Well, at least, she said, same-sex persons are much less likely to commit sexual abuse than other people. Somewhat taken aback by her assertion, the preacher explained that all his experience, research and doctoral studies made it clear that all types of individuals, no matter how they are identified, can be involved in sexual abuse. He listed several examples. Eighty percent of offenses in Catholic circles were reported to be of a homosexual nature against young men. There are high rates of abuse against students in public schools. In one small town where he served, the chief of police informed him of fourteen cases of older teens, girls and boys, offending against younger children.

Before he could explain further how pervasive sexual abuse is in our society, the lady stated flatly, “I guess we’ll have to agree to disagree!” Then she rose from her chair, turned her back, and stomped off to her tent. Instantly, the Presbyterian retiree was filled with anger. Not sure why, he got in his car and drove into the dark desert night, praying for understanding as the nearby mountains presented their vague silhouettes against the starry sky.

The answer to his prayer came in the form of an “aha” moment. He realized that over the years, on the countless occasions when someone said to him, usually with a condescending smile, “We’ll have to agree to disagree” the statement meant anything but agreement.
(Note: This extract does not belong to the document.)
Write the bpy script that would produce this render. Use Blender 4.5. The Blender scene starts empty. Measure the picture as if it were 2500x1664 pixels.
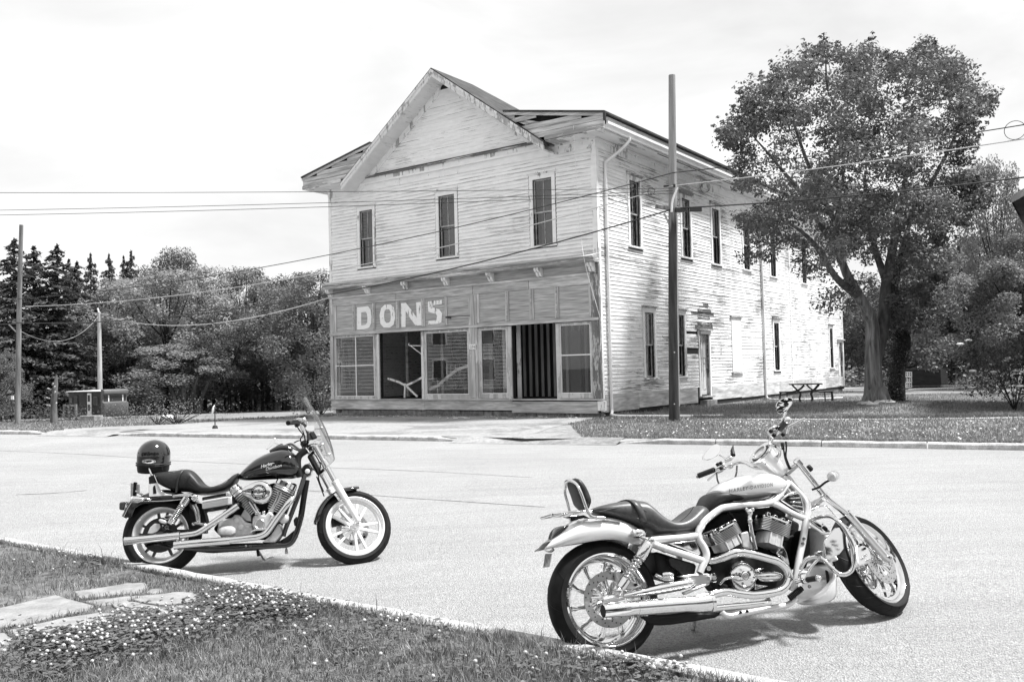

Everyone who made that proclamation meant that they were going to ignore any facts presented and go on doing whatever they wished, regardless of the destructive impact their ideas or actions may have on the community.

What is absolutely essential is to agree to follow the facts down to the roots of our brokenness and agree to travel the enormously difficult road together to the God-given principles of life, asking for divine assistance every step of the way.

He pulled over and looked up into the star bright heavens. “Dear God, please give me the patience, perseverance, and wisdom I need to break through the shield of ignorance and denial we have erected around our foolishness.”